The Twenty-Ten does have one vice, but it is pilot-induced and I found it! It floats if you don't watch your airspeed very carefully on final. In my defence, I was probably a bit thrown by the requirement at Capua to do circuits at 700 feet; goodbye my usual big picture!

Although you could probably land this aeroplane using techniques learned on anything, Alessandro coached me through landing it as designed: slow to 70 on base, flaps out and trim. It was after we turned to final that the Twenty-Ten got a little bit different in behaviour to traditional GA planes in this category.

The trick is to aim well short of the intended landing point, watching the airspeed all the way. As you approach the fence, raise pitch the nose up to the landing point to bleed off excess speed and grease her on. Alessandro told no lies; the Twenty-Ten rumbled onto the Capua grass in a very drama-less fashion, pleasing me very much and the owner of the aeroplane even more.

It was on my second circuit that I learned what happens when you give the Twenty-Ten too much rein on final. Either through pure laziness or concentrating too much on the aim point, I let the speed creep up to 75 and didn't become aware of it until I lifted the nose. She floated like a tennis ball in a swimming pool, burning up precious runway length as we went.

Eventually, she settled down and rolled neatly onto the grass, but we were way beyond the touchdown point from my previous circuit, certainly my landing distance achieved was way more than the 200 metres in the book.
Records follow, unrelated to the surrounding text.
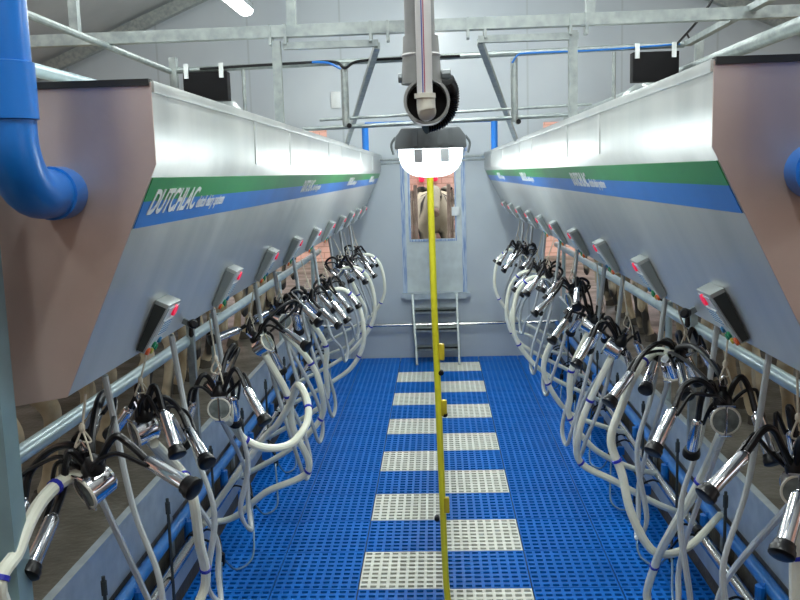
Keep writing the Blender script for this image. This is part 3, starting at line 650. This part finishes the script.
# blue arch at the far end
ya = 9.4
p0, p1 = at(366, 158, y=ya), at(493, 153, y=ya); p0.z = CAB[-1]['zt']; p1.z = CAB[1]['zt']; h0, h1 = at(366, 124, y=ya), at(493, 120, y=ya)
p0.x = h0.x = min(p0.x, -.715); p1.x = h1.x = max(p1.x, .635)
t = thing('blue_arch_pipe', (0, ya, 2.6), 'blue pipe arch standing between the far ends of the two cabinets', 'pipe')
MB().tube([p0, h0], .036, 12).build('upright', M['blue'], t); MB().tube([p1, h1], .036, 12).build('upright', M['blue'], t)
MB().tube([h0, h1], .018, 8).build('cross_tube', M['blue'], t)

# ------------------------------------------------------------------ big blue pipes at the cabinet ends
def elbow_pipe(x, zc, yend, yv, r, s):
    RE = .13
    pts = [V((x, yv, 4.6)), V((x, yv, zc+.55)), V((x, yv, zc+RE))]
    for k in range(1, 9):
        a = R(90*k/9); pts.append(V((x, yv+RE*(1-math.cos(a)), zc+RE-RE*math.sin(a))))
    pts += [V((x, yv+RE, zc)), V((x, yend, zc))]
    t = tag(MB().tube(pts, r, 24).build('air_pipe', M['blue']), 'thick blue plastic pipe bending into the end of the %s cabinet' % SIDE[s], 'pipe', 'thick blue pipes')
    MB().lathe((x, yend-.07, zc), (0, 1, 0), [(0, r), (.002, r+.006), (.06, r+.006), (.094, r)], 24).build('socket', M['blue'], t)
    MB().lathe((x, yv, zc+.16), (0, 0, 1), [(0, r), (.002, r+.006), (.12, r+.006), (.122, r)], 24).build('socket', M['blue'], t)
pl = at(61, 193, y=2.1); elbow_pipe(pl.x, pl.z, CAB[-1]['y0']-.007, 1.865, .058, -1)
pr = at(811, 171, y=1.98); elbow_pipe(pr.x, pr.z, CAB[1]['y0']-.007, 1.79, .056, 1)

# ------------------------------------------------------------------ central pipes and lamp
YP = 2.2; c0 = at(427, 103, y=YP)
t = thing('grey_tee_pipe', (c0.x, YP, c0.z), 'grey plastic down pipe ending in an open socket above the lamp', 'pipe')
r_ = .056
MB().lathe((c0.x, YP-.07, c0.z), (0, 1, 0), [(.0, r_-.007), (0, r_), (.14, r_), (.14, r_-.007), (0, r_-.007)], 28).build('socket', M['pvc'], t, ang=60)
MB().lathe((c0.x, YP+.0, c0.z), (0, 1, 0), [(0, r_-.006), (.08, r_-.006), (.081, .001)], 24).build('inner_shade', M['dark'], t)  # dark lining stands in for the shade in the open socket
MB().tube([(c0.x-.012, YP, c0.z+r_-.01), (c0.x-.012, YP, c0.z+.16)], [.05, .043], 24).tube([(c0.x-.014, YP, c0.z+.16), (c0.x-.02, YP, 5.2)], .037, 24).build('down_pipe', M['pvc'], t)
MB().ring((c0.x-.012, YP, c0.z+.115), (0, 0, 1), .045, .004, 24).build('clip_band', M['ppr'], t)
for u, v in ((403, 78), (446, 74)):
    q = at(u, v, y=YP); MB().lathe(q-V((.012, 0, 0)), (1, 0, 0), [(0, .008), (.001, .012), (.023, .012), (.024, .008)], 8).build('bolt', M['grey'], t)
# corrugated black hose behind the socket
pts = spline([at(447, 80, y=YP+.02), at(452, 92, y=YP+.05), at(451, 108, y=YP+.06), at(441, 121, y=YP+.05), at(425, 127, y=YP+.03)], 14)
tag(MB().tube(pts, [.0155 if i % 2 else .019 for i in range(len(pts))], 14).build('corrugated_hose', M['rubber'], ang=80), 'short black corrugated hose curling under the open grey socket', 'hose')
t = thing('white_drop_pipe', at(425, 100, y=2.08), 'white plastic pipe with blue and red lines hanging before the grey socket', 'pipe')
a = at(425, 97, y=2.08)
MB().tube([(a.x, 2.08, a.z), (a.x-.003, 2.08, 5.1)], .0183, 18).build('pipe', M['ppr'], t)
MB().box((a.x-.0055, 2.0605, a.z), (a.x-.003, 2.063, 5.1)).build('blue_line', M['stripe_b'], t)
MB().box((a.x-.001, 2.0605, a.z), (a.x+.0012, 2.063, 5.1)).build('red_line', M['stripe_r'], t)
MB().tube(spline([(a.x+.002, 2.08, a.z+.005), (a.x+.002, 2.08, a.z-.02), (a.x+.004, 2.079, a.z-.035), (a.x+.007, 2.072, a.z-.042)], 4), [.022]*10+[.021, .018, .013], 18).lathe((a.x, 2.08, a.z-.004), (0, 0, 1), [(0, .018), (.001, .025), (.012, .025), (.013, .018)], 18).build('elbow', M['cap'], t)

W = .099
def batten(YL, lc, zl, label, near):
    t = thing('batten_lamp', (lc.x, YL+.6, zl), label, 'lamp', 'batten lamps over the pit')
    MB().prof([(lc.x-W-.003, zl-.004), (lc.x+W+.003, zl-.004), (lc.x+W, zl+.03), (lc.x+W-.018, zl+.055), (lc.x-W+.018, zl+.055), (lc.x-W, zl+.03)], YL, YL+1.25).build('housing', M['grey'], t, bevel=.006)
    rb_ = MB()
    for dx in (-.05, -.015, .02, .05): rb_.box((lc.x+dx, YL-.008, zl+.005), (lc.x+dx+.012, YL, zl+.05))
    rb_.build('housing_rib', M['grey'], t)
    cs = [(lc.x+W*.92*math.copysign(abs(math.cos(R(a)))**.7, math.cos(R(a))), zl-.004-.08*math.sin(R(a))**.8) for a in range(0, 181, 12)]
    MB().prof(cs, YL+.01, YL+1.24).build('diffuser', M['lamp'], t)
    for dx in (-.035, .04): MB().box((lc.x+dx-.012, YL+.002, zl-.042), (lc.x+dx+.012, YL+.012, zl-.005)).build('lamp_holder', M['lhold'], t, bevel=.003)
    for sx in (-1, 1):
        for yy in (YL+.02, YL+.6, YL+1.15): MB().tube(spline([(lc.x+sx*(W-.0), yy, zl+.03), (lc.x+sx*(W+.012), yy, zl+.01), (lc.x+sx*(W+.006), yy, zl-.018)], 4), .004, 6).build('latch', M['grey'], t)
    for yy in (YL+.25, YL+1.0): MB().tube([(lc.x, yy, zl+.05), (lc.x, yy, 5.6)], .004, 6).build('hanging_wire', M['galv'], t)
    for yy in (.3, .95):
        ld = bpy.data.lights.new('lamp_light', 'POINT'); ld.shadow_soft_size = .08; ld.energy = 1.8 if near else 7; ld.color = (.95, 1, .97)
        lo = bpy.data.objects.new('lamp_light', ld); COL.objects.link(lo); lo.location = (lc.x, YL+yy, zl-.17)
lc0 = at(430.5, 147, y=2.47)
batten(2.47, lc0, lc0.z, 'lit waterproof batten lamp over the pit, nearest and facing the camera end-on', True)
batten(5.6, lc0, lc0.z+.02, 'hidden batten lamp added to light the middle of the pit, second in line behind the nearest one', False)  # this lamp and the next are added out of sight to brighten the pit
batten(8.4, lc0, lc0.z+.02, 'hidden batten lamp added to light the far end of the pit, last in line by the door', False)

# yellow hose hanging beyond the lamp down to the tiles
hy = 4.3
tp_ = at(430, 178, y=hy); pts = [V((tp_.x, hy, 5.5)), V((tp_.x, hy, 3.5)), tp_]+[at(u, v, y=hy) for u, v in ((432, 240), (434, 300), (437.5, 380), (440, 440), (442.5, 500), (444.5, 550))]
e = at(447, 592, y=hy); pts += [e, V((e.x+.02, hy-.04, .05)), V((e.x+.06, hy-.3, .022)), V((e.x+.1, hy-.9, .022))]
t = tag(MB().tube(spline(pts, 6), .0165, 12).build('yellow_hose', M['yellow']), 'long yellow hose hanging from above the lamp straight down to the tiles', 'hose')
for (u, v, dx) in ((443.5, 408, 1), (446, 505, 1), (441, 352, -1)):
    q = at(u, v, y=hy); MB().box((q.x-.012, hy-.02, q.z-.04), (q.x+.018, hy+.01, q.z+.045)).build('hose_clip', M['yel2'], t, bevel=.008)
for (u, v) in ((445, 414), (437, 518), (441, 372.5)):
    q = at(u, v, y=hy); MB().lathe(q-V((.0, .02, 0)), (0, 1, 0), [(0, .008), (.004, .014), (.03, .014), (.034, .008)], 8).build('clip_knob', M['rubber'], t)

# ------------------------------------------------------------------ ceiling lamps and daylight
def tube_lamp(x, y, z, label, power):
    t = thing('ceiling_lamp', (x, y, z), label, 'lamp', 'fluorescent ceiling lamps')
    MB().box((x-.07, y-.62, z), (x+.07, y+.62, z+.06)).build('housing', M['grey'], t, bevel=.005)
    MB().prof([(x+.068*math.cos(R(a)), z-.05*math.sin(R(a))) for a in range(0, 181, 20)], y-.61, y+.61).build('diffuser', M['tubel'], t)
    for yy in (-.4, .4): MB().tube([(x, y+yy, z+.05), (x, y+yy, 5.72-abs(x)*.405)], .004, 6).build('hanging_wire', M['rubber'], t)
    for yy in (-.35, .35):
        ld = bpy.data.lights.new('lamp_light', 'POINT'); ld.shadow_soft_size = .1; ld.energy = power/2; ld.color = (.95, 1, .97)
        lo = bpy.data.objects.new('lamp_light', ld); COL.objects.link(lo); lo.location = (x, y+yy, z-.17)
a = at(243, 8, y=7.9)
tube_lamp(a.x, 7.4, a.z, 'lit fluorescent lamp visible at the top left, hanging before the far wall', 20)
for k, (x, y) in enumerate(((1.9, 7.4), (-1.7, 3.4), (1.9, 3.4), (-1.7, -.4), (1.9, -.4), (-3.9, 5.2), (3.9, 5.2))):
    tube_lamp(x, y, 4.15 if abs(x) < 3 else 3.75, 'lit fluorescent lamp above the frame, %s' % ('right of centre towards the far wall', 'over the left cabinet', 'over the right cabinet', 'left of the photographer', 'right of the photographer', 'over the cows on the left', 'over the cows on the right')[k], 17 if abs(x) < 3 else 12)
for k, y in enumerate((1.2, 3.4, 7.0, 9.4)):  # unseen lamps added to brighten the pit floor and walls
    tube_lamp(.02, y, 4.5, 'unseen fluorescent lamp added above the frame to light the pit, %s' % ('nearest the photographer', 'second from the photographer', 'third from the photographer', 'closest to the far wall')[k], (64, 62, 50, 16)[k])
w = bpy.data.worlds.new('world'); scene.world = w; w.use_nodes = True
bg = w.node_tree.nodes['Background']; bg.inputs[0].default_value = (.85, .93, 1, 1); bg.inputs[1].default_value = 1.1
sd = bpy.data.lights.new('sun', 'SUN'); sd.energy = .9; sd.angle = R(3); sd.color = (1, .93, .84)
so = bpy.data.objects.new('sun', sd); COL.objects.link(so); so.rotation_euler = (R(40), 0, R(12))

vs = scene.view_settings; vs.view_transform = 'Standard'; vs.look = 'None'; vs.gamma = 1; vs.use_curve_mapping = False; vs.exposure = .88
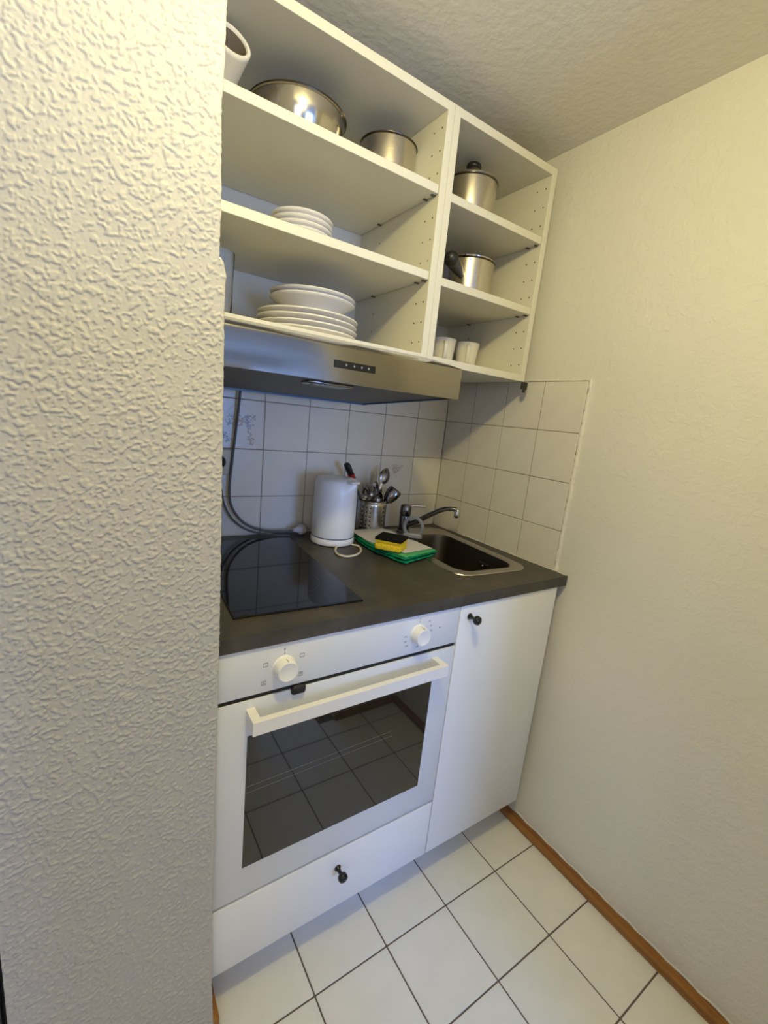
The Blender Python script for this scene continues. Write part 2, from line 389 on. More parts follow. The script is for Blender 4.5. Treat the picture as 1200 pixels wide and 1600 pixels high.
# ------------------------------------------------------------------ wall cabinets
YU, ZU0, ZU1, TH = -0.4077, 1.5068, 2.1105, 0.020
SH = [1.9290, 1.7300]
def wall_cabinet(x0, x1, label, dz):
    o = Vector(((x0+x1)/2, YU/2, ZU0)); t = thing('wall_cabinet', label, 'cabinet', o, group=None)
    obj('side_panel', box(x0, x0+TH, YU, -0.008, ZU0, ZU1, bev=0.0008), melamine, t, off=o)
    obj('side_panel', box(x1-TH, x1, YU, -0.008, ZU0, ZU1, bev=0.0008), melamine, t, off=o)
    obj('top_panel', box(x0+TH, x1-TH, YU+.0006, -0.008, ZU1-TH, ZU1, bev=0.0006), melamine, t, off=o)
    obj('bottom_panel', box(x0+TH, x1-TH, YU+.0006, -0.008, ZU0, ZU0+TH, bev=0.0006), melamine, t, off=o)
    obj('back_panel', box(x0+TH, x1-TH, -0.022, -0.014, ZU0+TH, ZU1-TH), melamine, t, off=o)
    for z in SH:
        z -= dz
        obj('shelf', box(x0+TH+.0015, x1-TH-.0015, YU+.0025, -0.024, z-TH, z, bev=0.0008), melamine, t, off=o)
        for x, s in ((x0+TH, 1), (x1-TH, -1)):
            for y in (-0.391, -0.360, -0.140):
                bm = new(); bx(bm, min(x, x+s*.012), max(x, x+s*.010), y-.003, y+.003, z-TH-.0028, z-TH-.0002)
                obj('shelf_pin', bm, dark_pin, t, off=o)
    bm = new()
    for x, s in ((x0+TH, 1), (x1-TH, -1)):
        for z in [1.558+.0501*k for k in range(11)]:
            if min(abs(z-(q-dz-.01)) for q in SH) < 0.018: continue
            for y in (-0.391, -0.360, -0.140):
                lathe(bm, [(0, 0), (0.0024, 0)], 8, T(x+s*.0003, y, z) @ R(s*PI/2, 'Y'))
    obj('pin_holes', bm, hole_m, t, off=o, kind='stuff')
    return t
dark_pin = mat('shelf_pin_steel', (0.12, 0.10, 0.07), 0.5, 0.5)
hole_m = mat('drilled_hole', (0.03, 0.022, 0.012), 0.9)
wall_cabinet(-1.0526, -0.4531, 'wide white open wall cabinet with two shelves above the cooker hood', 0)
rc = wall_cabinet(-0.4521, -0.0476, 'narrow white open wall cabinet with two shelves beside the right wall', 0.004)

# filler between narrow cabinet and wall: dark gap stays empty; black clip under its corner
o = Vector((-0.04, -0.402, 1.4872)); t = thing('clip', 'small black plastic clip under the front corner of the narrow cabinet', 'clip', o)
obj('clip_body', box(-0.053, -0.029, -0.408, -0.400, 1.484, 1.5066, bev=0.001), black_m, t, off=o)
bm = new(); bx(bm, -0.046, -0.034, -0.406, -0.402, 1.474, 1.485, bev=0.0015); obj('hook', bm, black_m, t, off=o)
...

Another lesson in the bank: numbers discipline is important in landing this new Tecnam.

The sum of it all

Both the fun factor and the utility factor of this aeroplane are very high. It's sweet and easy to fly, comfortable and convenient inside and is a good platform for new technology.

The maximum take-off weight is 1160 kg, comparable to both the C172SP and the Archer III. However, the basic empty weight is only 710 kg, against the 744 of the Cessna and the 760+ of the Piper. So, the Tecnam is faster, just as economical and carries more useful load.

Despite mythology around composite aircraft, the Twenty-Ten shows no signs of flimsiness and is indeed designed to operate from unimproved airstrips; it was developed on the corrugated grass at Capua after all! As such, there is no reason to expect that it wouldn't perform as good as any other fixed-gear four-seater in Australian conditions.

And it is a very seductive mistress that will turn the eye of many aircraft owners once the demonstrator arrive on our shores. It's very capable, looks great and is so easy to fly that it will be very hard not to reach for your cheque book.

It certainly has me under its thumb.